Technik 1 ist die „Ein-Jahres-Frage“. Wissen Sie noch, worüber Sie sich vor genau einem Jahr aufgeregt haben? Nein? Vermutlich fällt Ihnen auch nicht ein, was Ihnen vor einem Monat die Zornesröte ins Gesicht getrieben hat. Selbst was Ihnen vor einer Woche Ärger verursacht hat, ist längst schon wieder vergessen. Mit anderen Worten: Wir regen uns über so viele Kleinigkeiten auf, die es absolut nicht wert sind. Deshalb: Wann immer Sie spüren, dass Wut in Ihnen hochkocht, fragen Sie sich, ob Sie in einem Jahr noch daran denken werden. Das ist ein wunderbar einfacher Maßstab dafür, die Verhältnismäßigkeit von Problemen zu erkennen.
Technik 2 ist „Lächeln ohne Grund“. Was sich zunächst einmal ziemlich abstrus anhört, hat einen wissenschaftlich fundierten Hintergrund. Wenn es Ihnen mal nicht gut geht, wenn Sie sich ärgern, wenn Sie in einem Stimmungstief sind, dann ziehen Sie sich an einen Ort zurück, an dem Sie unbeobachtet sind. Dann stellen Sie sich aufrecht hin und grinsen zwei Minuten lang vor sich hin. Auch – oder gerade –, wenn es dazu keinen Anlass gibt. Sie werden feststellen: Ihre Laune verbessert sich augenblicklich.
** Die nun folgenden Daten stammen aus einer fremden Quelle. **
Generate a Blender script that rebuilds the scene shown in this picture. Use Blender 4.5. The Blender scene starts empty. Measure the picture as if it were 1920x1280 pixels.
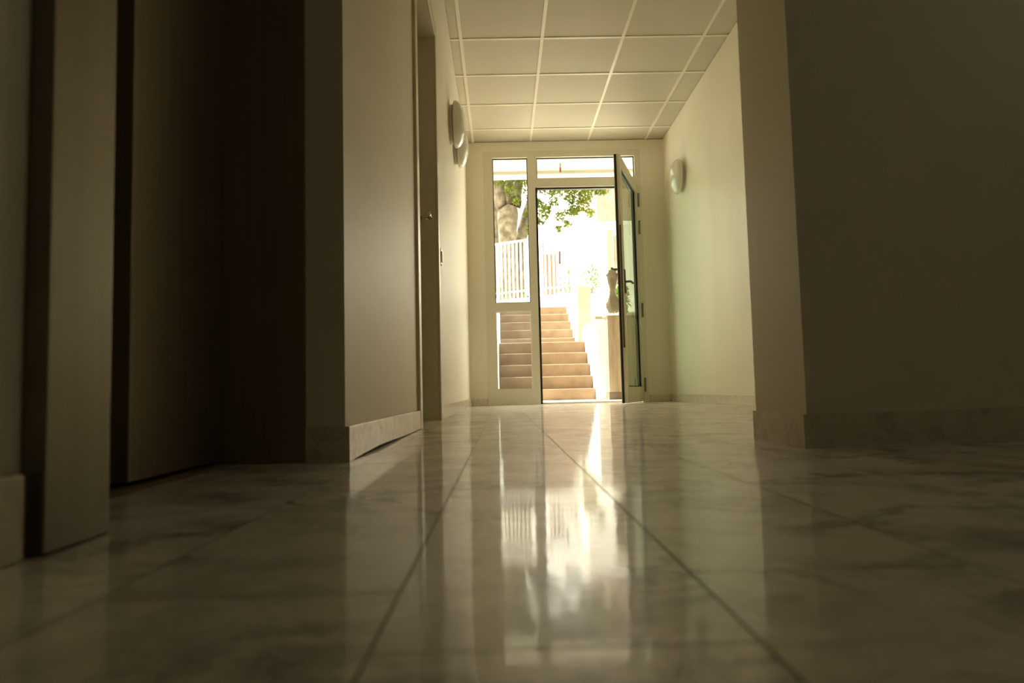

Viele Menschen nehmen sich zum Jahresbeginn gute Vorsätze vor, wollen sich mehr Zeit für sich und die Familie nehmen, sich im Jahr 2018 weniger stressen lassen, gelassener sein. Was denken Sie, warum scheitern diese Vorsätze so oft, laut Umfragen bei 80 bis 90 Prozent der Menschen? Und was müssten wir anders tun, um unsere guten Vorsätze wirklich in die Tat umzusetzen?
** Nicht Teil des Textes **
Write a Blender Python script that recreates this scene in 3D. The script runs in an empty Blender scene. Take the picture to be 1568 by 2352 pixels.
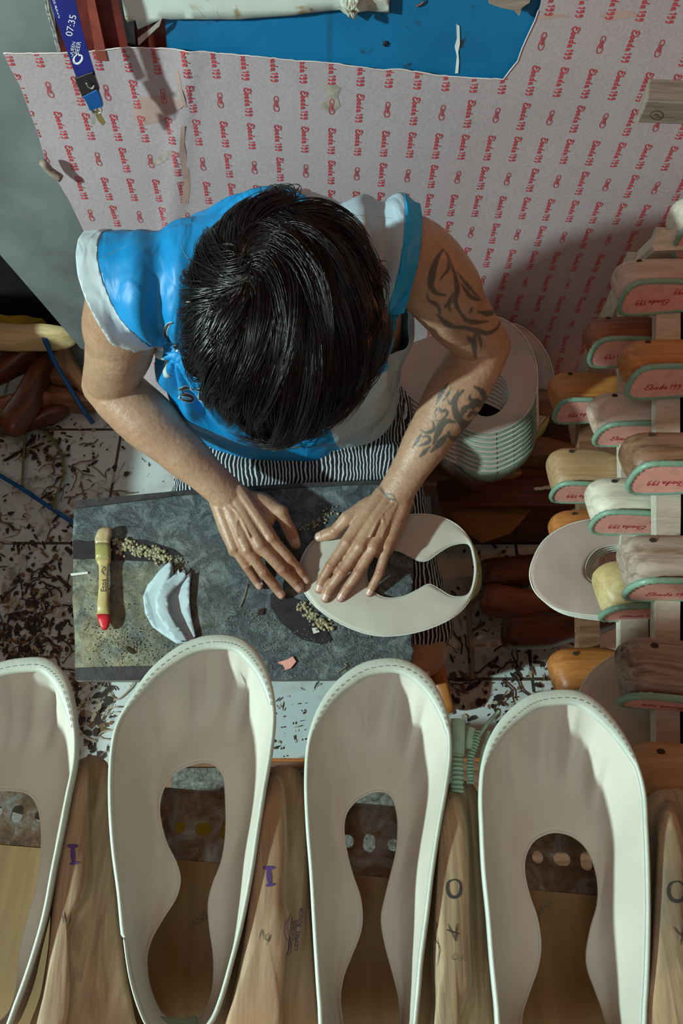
import bpy, bmesh, math, random
import numpy as np
from mathutils import Vector, Matrix, geometry, noise
from mathutils.bvhtree import BVHTree

random.seed(7)
rng = np.random.default_rng(7)
SC = bpy.context.scene
COL = SC.collection
PI = math.pi

# ------------------------------------------------------------------ camera, light, exposure
CAM_H = 1.45
PITCH = math.radians(61.5)
FPX = 1700.0
FWD = Vector((0, math.cos(PITCH), -math.sin(PITCH)))
UPV = Vector((0, math.sin(PITCH), math.cos(PITCH)))
CAM = Vector((0, 0, CAM_H))
cd = bpy.data.cameras.new('camera')
cd.sensor_fit = 'VERTICAL'
cd.sensor_height = 36.0
cd.lens = 36.0 * FPX / 2352.0
cd.clip_start = 0.02
cam = bpy.data.objects.new('camera', cd)
COL.objects.link(cam)
cam.location = CAM
cam.rotation_euler = (PI / 2 - PITCH, 0, 0)
SC.camera = cam

SC.view_settings.view_transform = 'Standard'
SC.view_settings.look = 'None'
SC.view_settings.gamma = 1.0
SC.view_settings.use_curve_mapping = False
SC.view_settings.exposure = 0.74

world = bpy.data.worlds.new('world')
SC.world = world
world.use_nodes = True
wb = world.node_tree.nodes['Background']
wb.inputs[0].default_value = (1.0, 0.44, 0.27, 1)
wb.inputs[1].default_value = 0.17


def add_light(name, kind, loc, energy, color, size=0.1, target=None):
    ld = bpy.data.lights.new(name, kind)
    ld.energy = energy
    ld.color = color
    if kind == 'AREA':
        ld.shape = 'DISK'
        ld.size = size
    else:
        ld.shadow_soft_size = size
    o = bpy.data.objects.new(name, ld)
    COL.objects.link(o)
    o.location = loc
    if target is not None:
        o.rotation_euler = (Vector(target) - Vector(loc)).to_track_quat('-Z', 'Y').to_euler()
    return o


KEY_LOC = (-2.45, -0.50, 2.00)
add_light('key_lamp', 'POINT', KEY_LOC, 262.0, (0.77, 1.0, 0.95), 0.062)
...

Natürlich ist der Jahresbeginn eine gute Gelegenheit, Unarten abzulegen und sich Neues anzueignen. Das geht allerdings auch an einem 14. Juli oder 26. Oktober. Ob an einem beliebigen Tag oder in den ersten Januarwochen – ob wir es schaffen, unsere Vorsätze Wirklichkeit werden zu lassen, hängt entscheidend von unserer Disziplin ab und davon, ob wir wirklich etwas ändern wollen. Häufig ist es nämlich so, dass wir eigentlich ganz zufrieden mit dem Status quo sind, aber uns von anderen einreden lassen, wir müssten etwas ändern.
Oft ist es aber tatsächlich so, dass wir selbst etwas ändern wollen. Dann hilft, sich bewusst zu machen, dass es schlichtweg eine lange Zeit und viele Anläufe benötigt, um Muster zu ändern. Wenn ich etwa zehn, zwanzig oder noch mehr Jahre keinen Sport gemacht habe, dann darf ich nicht erwarten, dass ich quasi über Nacht zum Fitnessfanatiker mutiere und mir morgens um 06:30 Uhr vergnügt die Joggingschuhe schnüre. Da hilft: klein anfangen. Und sich kontinuierlich steigern. Ich zum Beispiel knabbere – wie wohl viele – abends gerne Chips und Gummibärchen. Jetzt erlege ich mir nicht den Bann auf, komplett darauf zu verzichten, sondern ich mache einen „Mindful Monday“ – das heißt, montags gibt’s weder Wein noch Süßes. Das ist immerhin ein Tag pro Woche, besser als nichts. Mal sehen, ob dann in ein paar Monaten vielleicht ein weiter Tag hinzukommt.